Simply warm the stub to room temp the day before the next brew, pour out the beer (you can drink that if you like - it's just unhopped beer) and then put the sediment into a fresh starter and voila, you have your yeast starter done the day before you next brew.

When you use the last stub, you can harvest the yeast cake and make a 2nd generation yeast starter and repeat the whole process - you can use 7-8 generations before any mutations occur.

Thanks Trough Lolly, I will do this next brew.....
I pitched the yeast yesterday at 3pm....I had a look this morning and their was n o activity in the air lock....their was condensation in the lid but no sign of scum ring yet......Temp is about 21 deg.......Have I f*(& my first partial mash up ???

I tasted the yeast starter before and it tasted good and its temp was the same temp as the wort.......I aerated the F*&* out of it, Should I aerated it a again if nothing is happening by the time I get home from work ??

Any assistance would be very helpful

I bet it will be OK ,
Liquid yeast is a bit slower , not like the dried stuff you get with a kit.
The airlock activity will be somewhat slower and take longer to finish as well
Cheers Batz.......Thanks for the words of encouragement....
I will keep ya posted

Thanks again
Don't panic JSB.
Sounds like you have done everything right.

Even when you really stuff things up it usually turns out ok. For instance I under-pitched on a Pilsner last weekend. It took 2 1/2 days before it started to actively ferment.


Thanks Doc.....

I think next time I will follow Trough Lolly's advice and built up starters that I am confident with (using TL's proceedure above.....all part of the learning process, had a great time doing the partial, a real education in the underlying processes involved in making a great beer, even better......would love to see a AG brew day in full swing......just to see an expert at work !!

Cheers and I will -

thanks DOC

Reading this thread got my thinking , I have just pitched a Munich Lager 2308 into a 2Lt starter.

Now nomally I place this in a quite spot in the house till I step it up and will wind up with 8-10 starters that I will put in the fridge.

What I was thinking is this yeast ferments at 9-13c , so should the starters be at this temperture? Never have before and all has been well , just a thought.
The house is at around 25c , fairly warm for this strain

It's better to ferment the starter at primary ferment temps so you don't shock the yeast. They prefer constant temps.

You can ferment the starter at warmer temps, but make sure you let the yeast settle, and pour out the liquid above it which will be full of undesirable esters.
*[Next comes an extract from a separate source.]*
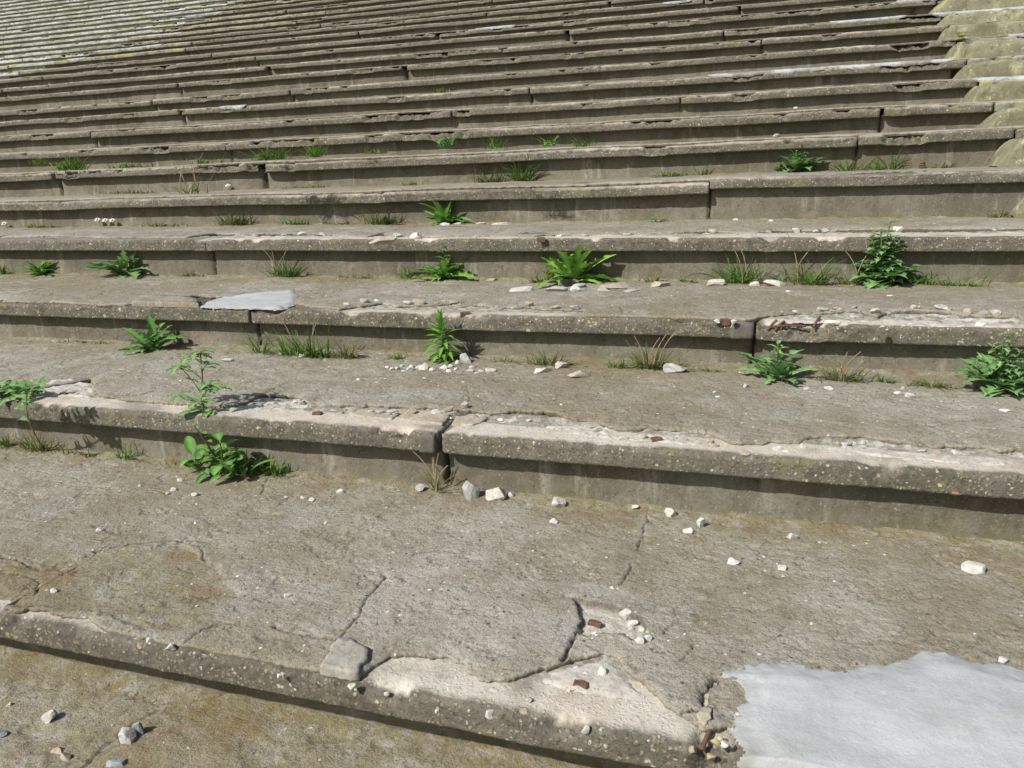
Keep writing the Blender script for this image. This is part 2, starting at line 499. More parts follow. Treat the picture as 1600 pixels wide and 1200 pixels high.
# cracks and hollows on the wide lower treads, drawn where they lie on the concrete
def wpts(n, pts):
    return np.array([on_plane_z(u, v, ZN(n) + CORR.get(n, (0, 0))[0] + SCREED)[:2] for u, v in pts])
CRACKS = {1: [
  (wpts(1, [(602,898),(590,915),(573,935),(560,958),(550,972),(528,1003)]), .0035, .8),
  (wpts(1, [(152,861),(180,854),(205,849),(233,845),(262,842),(283,843)]), .007, 1),
  (wpts(1, [(283,843),(312,850),(320,873)]), .003, .6),
  (wpts(1, [(425,976),(460,985),(490,990),(516,998),(545,1001),(577,1013)]), .004, 1),
  (wpts(1, [(527,1008),(517,1020),(510,1035),(498,1050)]), .008, 1),
  (wpts(1, [(270,1012),(290,1000),(318,982),(345,972),(380,970)]), .004, .7),
  (wpts(1, [(989,880),(985,895),(976,905),(969,912)]), .0035, .8),
  (wpts(1, [(1014,800),(1008,822),(1000,840),(996,858)]), .003, .7),
  (wpts(1, [(645,868),(660,861),(690,858),(712,862)]), .004, .8),
  (wpts(1, [(905,985),(897,998),(888,1012),(880,1033)]), .006, 1),
  (wpts(1, [(1037,987),(1047,978),(1060,966)]), .0035, .7),
  (wpts(1, [(1082,995),(1083,1008),(1075,1022),(1060,1030)]), .003, .6),
  (wpts(1, [(1120,1057),(1114,1070),(1104,1078),(1099,1092),(1103,1108),(1112,1120)]), .010, 1),
  (wpts(1, [(1060,1112),(1080,1108),(1098,1107),(1103,1108)]), .006, 1),
  (wpts(1, [(1020,1018),(1045,1017),(1058,1020)]), .0035, .6),
  (wpts(1, [(560,838),(530,850),(515,862)]), .003, .5),
  (wpts(1, [(1200,1000),(1240,985),(1290,980)]), .0025, .4),
  (wpts(1, [(0,868),(20,874),(60,886),(95,884)]), .006, .7),
  (wpts(1, [(0,893),(40,895),(62,905),(52,925)]), .004, .6),
  (wpts(1, [(60,735),(110,745),(150,757),(210,740)]), .003, .5),
  (wpts(1, [(420,745),(412,760),(408,772)]), .003, .7),
 ], 2: [
  (wpts(2, [(150,594),(185,588),(235,585),(262,590)]), .006, .8),
  (wpts(2, [(190,612),(215,613),(245,606)]), .008, 1),
  (wpts(2, [(730,600),(735,618),(732,630)]), .003, .5),
  (wpts(2, [(1080,620),(1110,610),(1150,607)]), .003, .4),
 ], 3: [
  (wpts(3, [(0,453),(35,454),(70,452)]), .012, 1),
  (wpts(3, [(236,461),(300,459),(320,460)]), .010, .8),
  (wpts(3, [(975,490),(968,480),(985,478)]), .004, .5),
 ], 0: [
  (wpts(0, [(245,1108),(205,1130),(165,1160),(130,1195)]), .005, .8),
 ], 4: [(wpts(4, [(315,371),(330,374),(420,373)]), .012, .8)]}
HOLES = {1: [wpts(1, [(897,935),(920,938),(957,945),(985,957),(1003,965),(1008,985),(1003,1000),(985,1000),(975,988),(960,987),(930,991),(908,990),(905,975),(909,960)])],
         2: [wpts(2, [(850,655),(900,651),(935,657),(960,672),(900,668)])]}
SCALED = {1: [wpts(1, [(-60,880),(60,880),(150,862),(283,845),(340,880),(370,930),(340,968),(250,985),(150,958),(-60,940)])]}

def seg_dist(px, py, P):
    d = np.full(px.shape, 1e9)
    for a, b in zip(P[:-1], P[1:]):
        ab = b - a; L = (ab ** 2).sum() + 1e-12
        t = np.clip(((px - a[0]) * ab[0] + (py - a[1]) * ab[1]) / L, 0, 1)
        d = np.minimum(d, np.hypot(px - a[0] - t * ab[0], py - a[1] - t * ab[1]))
    return d

def poly_sd(px, py, P):       # positive inside
    Q = np.vstack([P, P[:1]])
    d = seg_dist(px, py, Q)
    ins = np.zeros(px.shape, bool)
    for a, b in zip(Q[:-1], Q[1:]):
        c = (a[1] > py) != (b[1] > py)
        xi = a[0] + (py - a[1]) * (b[0] - a[0]) / (b[1] - a[1] + 1e-12)
        ins ^= c & (px < xi)
    return np.where(ins, d, -d)

def relief(n, X, Yy):
    """height of the screed above its nominal plane, and the wear masks"""
    near = n <= 4
    z = .006 * fbm(X * 1.4, Yy * 1.4 + n * 3.1, 21, 3)
    z += .003 * fbm(X * 7, Yy * 7 + n * 2.3, 22, 3)
    moss = np.zeros_like(X); dirt = np.zeros_like(X); pale = np.zeros_like(X)
    if near:
        fl = fbm(X * 5, Yy * 9 + n * 5.9, 23, 5, .6)
        s1 = sst(.16, .21, fl)
        z -= .0035 * s1
        rim = np.exp(-((fl - .165) / .012) ** 2)
        dirt += .38 * rim
        z += .0022 * fbm(X * 30, Yy * 42 + n, 24, 4, .6)
        pit = fbm(X * 60, Yy * 70 + n, 26, 2)
        z -= .0035 * sst(.38, .6, pit); dirt += .35 * sst(.42, .62, pit)
        wob = .012 * fbm(X * 18, Yy * 18, 27, 3)
        wob2 = .012 * fbm(X * 18, Yy * 18, 29, 3)
        for P, wd, dp in CRACKS.get(n, []):
            lo = P.min(0) - .05; hi = P.max(0) + .05
            m = (X > lo[0]) & (X < hi[0]) & (Yy > lo[1]) & (Yy < hi[1])
            if not m.any(): continue
            d = seg_dist(X[m] + wob[m], Yy[m] + wob2[m], P)
            w = wd * (.75 + .9 * np.abs(fbm(X[m] * 14, Yy[m] * 14, 28, 2)))
            k = np.exp(-(d / (w * .55)) ** 2) * dp
            z[m] -= .014 * k
            z[m] += .0025 * dp * np.exp(-(d / .03) ** 2) * fbm(X[m] * 5, Yy[m] * 5, 40, 1)
            dirt[m] = np.maximum(dirt[m], sst(.2, .7, k))
        for P in HOLES.get(n, []):
            sd = poly_sd(X + wob, Yy + wob2, P)
            k = sst(-.002, .004, sd)
            z -= (.016 + .003 * fbm(X * 25, Yy * 25, 31, 2)) * k
            pale = np.maximum(pale, .8 * sst(.0, .012, sd) * (1 - .35 * sst(-.1, .3, fbm(X * 12, Yy * 12, 32, 3))))
            dirt = np.maximum(dirt, .8 * np.exp(-(sd / .004) ** 2) * (fbm(X * 9, Yy * 9, 33, 2) > -.2))
        for P in SCALED.get(n, []):
            sd = poly_sd(X + 3 * wob, Yy + 3 * wob2, P)
            k = sst(-.004, .012, sd)
            z -= k * (.006 + .007 * fbm(X * 5, Yy * 7, 34, 4))
            moss = np.maximum(moss, .55 * k)
    fy = foot_y(n, X)
    dd = fy - Yy
    moss = np.maximum(moss, np.exp(-np.clip(dd, 0, 9) / (.17 + .09 * vnoise(X * 2, n + 0 * X, 35))) * 1.0)
    z += .010 * np.exp(-(np.clip(dd, 0, 9) / .03) ** 2) * (.6 + .6 * vnoise(X * 9, n + 0 * X, 36))
    if n == 0:
        moss = np.maximum(moss, .60 + .45 * fbm(X * 3, Yy * 3, 37, 3))
        z += .004 * fbm(X * 12, Yy * 12, 38, 4)
    return z, np.clip(moss, 0, 1), np.clip(dirt, 0, 1), np.clip(pale, 0, 1)

def tread_z(n, x, y):
    X = np.atleast_1d(np.asarray(x, float)); Yy = np.atleast_1d(np.asarray(y, float))
    z = ZX(n, X) + SCREED * .9 + relief(n, X, Yy)[0]
    z = np.where(Yy < edge_y(n, X), ZX(n, X) - .002, z)
    return float(z[0]) if np.isscalar(x) or np.ndim(x) == 0 else z

# joints between the precast nosing beams: row -> [(x, gap)]
_JX = {}
def jx(n, u):
    if (n, u) not in _JX: _JX[(n, u)] = _jx(n, u)
    return _JX[(n, u)]
def _jx(n, u):
    lo, hi = -60, 20
    y = YN(n); z = ZN(n) - .03
    best = None
    for v in np.linspace(0, 1200, 1201):
        p = on_plane_y(u, v, y)
        if best is None or abs(p[2] - z) < best[0]: best = (abs(p[2] - z), p[0])
    return best[1]
JOINT_PX = {2: [(683, .020)], 3: [(1178, .016), (388, .008)], 4: [(320, .006)], 5: [(1108, .006)], 6: [(82, .035), (405, .07), (1340, .008)],
            7: [(1379, .03), (352, .008)], 8: [(1063, .012), (140, .02), (705, .008)], 9: [(827, .015), (280, .05), (1497, .10)], 10: [(452, .02), (236, .03)],
            11: [(631, .09), (1190, .01)], 12: [(418, .10), (1131, .015)], 13: [(886, .07), (1430, .05)], 14: [(682, .07)], 15: [(560, .03), (1100, .03)],
            16: [(952, .05), (760, .03)], 17: [(1010, .05), (500, .04)]}
JOINTS = {}
for n_ in range(-1, NROW + 1):
    js = [(jx(n_, u), g) for u, g in JOINT_PX.get(n_, [])]
    x0, x1 = XR(n_)
    have = [j[0] for j in js]
    if n_ >= 4:
        k = 0
        x = x0 + 2.5 * hsh(np.array([n_]), np.array([3]), 77)[0]
        while x < x1:
            if all(abs(x - h) > 2.2 for h in have) and (x < -3 or n_ > 10):
                js.append((x, .004 + .035 * hsh(np.array([n_]), np.array([k]), 78)[0] ** 3)); have.append(x)
            x += 4.6; k += 1
    JOINTS[n_] = sorted(js)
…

Only use the yeast at the bottom.
As I said I have been doing this way for a long time with no problems
Worth thinking about , thanks
Well the brew is entering Day 3 and their is still no visible action from the airlock, but their is a prominant scum ring and condensation on the lid and is at a constant 22 deg......Is the anything I should be doing to crank up the activity ???? Or should I just sit tight ??


If there is a prominent scum ring around the top of the fermenter then you are in business. The yeast is doing its thing.

Don't trust the airlock, as it doesn't sound like you have a good seal.

Just leave it be and you will be fine.